The liberals, on the other hand, if they entered into the new spirit and dictated its methods, were nevertheless, at the best, only opportunists. Their attitude was merely political; at the depth of their ideas and sentiments they were always hostile to the Church. They feared Catholicism because it meant the restraints of virtue; they feared its light, lest it betray the evil of the ways they were treading. There was thus no real sincerity in their false liberalism towards the Church. They were, moreover, trimmers, ever on guard lest a false move betray their position and lead them into parties to which they were averse. They feared to favor the Right lest the Left call them clerical; they guarded themselves against the Left, lest the respectable element of the country should accuse them of excess. When their ministers spoke of the new spirit, they made plain that they looked upon the Church as a vanquished enemy, which they continued to hold in leash, desiring only to let out a little more of the rope. They were, moreover, under the full influence of Masonry. At the very time when the ministry of the new spirit was constituted, out of the eleven ministers, seven were Freemasons, a preponderance which the sects have not lost in the succeeding ministries.

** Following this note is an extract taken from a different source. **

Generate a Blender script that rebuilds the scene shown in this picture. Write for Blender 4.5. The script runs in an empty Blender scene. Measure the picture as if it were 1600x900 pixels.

With regard to the Catholics, themselves, it must be confessed that their want of unity proved as great a hindrance to any effectual pacification. There were many who refused in a more or less open way to enter into the movement indicated by the Sovereign Pontiff. They argued, quarrelled, and remained militant monarchists to the end. Of those who showed a desire to follow the directions of Leo XIII. some lagged behind in the movement, uncertain, timid, and nervous; others rushed to the front with an ardor that proved more bravery than prudence; others, neither timid nor rash, effected nothing through a want of understanding among themselves. Thus divided, scattered, disputing among themselves, they gave the vantage ground to the enemy. With a compact, organized army of workers, united upon one single line of policy the Catholics of France could have gained immense advantages.
THE DREYFUS AFFAIR.
Among the circumstances which contributed to the continuance of the anti-Christian spirit must be reckoned the Dreyfus affair. Dreyfus was condemned on December 22, 1894. The affair in itself was entirely a matter between him and the French army. Yet it served as a pretext for war against the majority of the French nation as comprised within the Catholic Church. Whether the defendant were innocent or guilty mattered little; his condemnation brought with it the humiliation of three orders of men who had acquired much power in France, and who determined to obtain revenge not upon the army, which had exposed them to the scorn of public opinion, but upon a force entirely outside the question, but easily attainable because of its weakness, the Church.
The Jews, pointed out by press and public speech as rapacious money-seekers and place-hunters, were only too happy that the circumstance gave them an opportunity of revenge. Freemasonry still quivered under the lash of Leo XIII. who had stigmatized them as the powers of darkness, the enemies of religion and the social order; the bishops of France had adhered to the word of the Sovereign Pontiff; a petition of the League of Patriots was gotten up against Masonry; books and pamphlets were scattered broadcast exposing their illegality and international character; throughout the whole of France the anti-masonic movement was spreading day by day. It was to the Church that the sects attributed their growing unpopularity, and thus Masonry determined that the Church must be punished. Socialism, also, found in the Dreyfus affair, a pretext for the solidification of its forces. It had recognized that the Church alone disputed with it for the guidance of human souls, and in the Church alone could be found remedies for social evils incomparably more apt and human than any Socialism could put forth.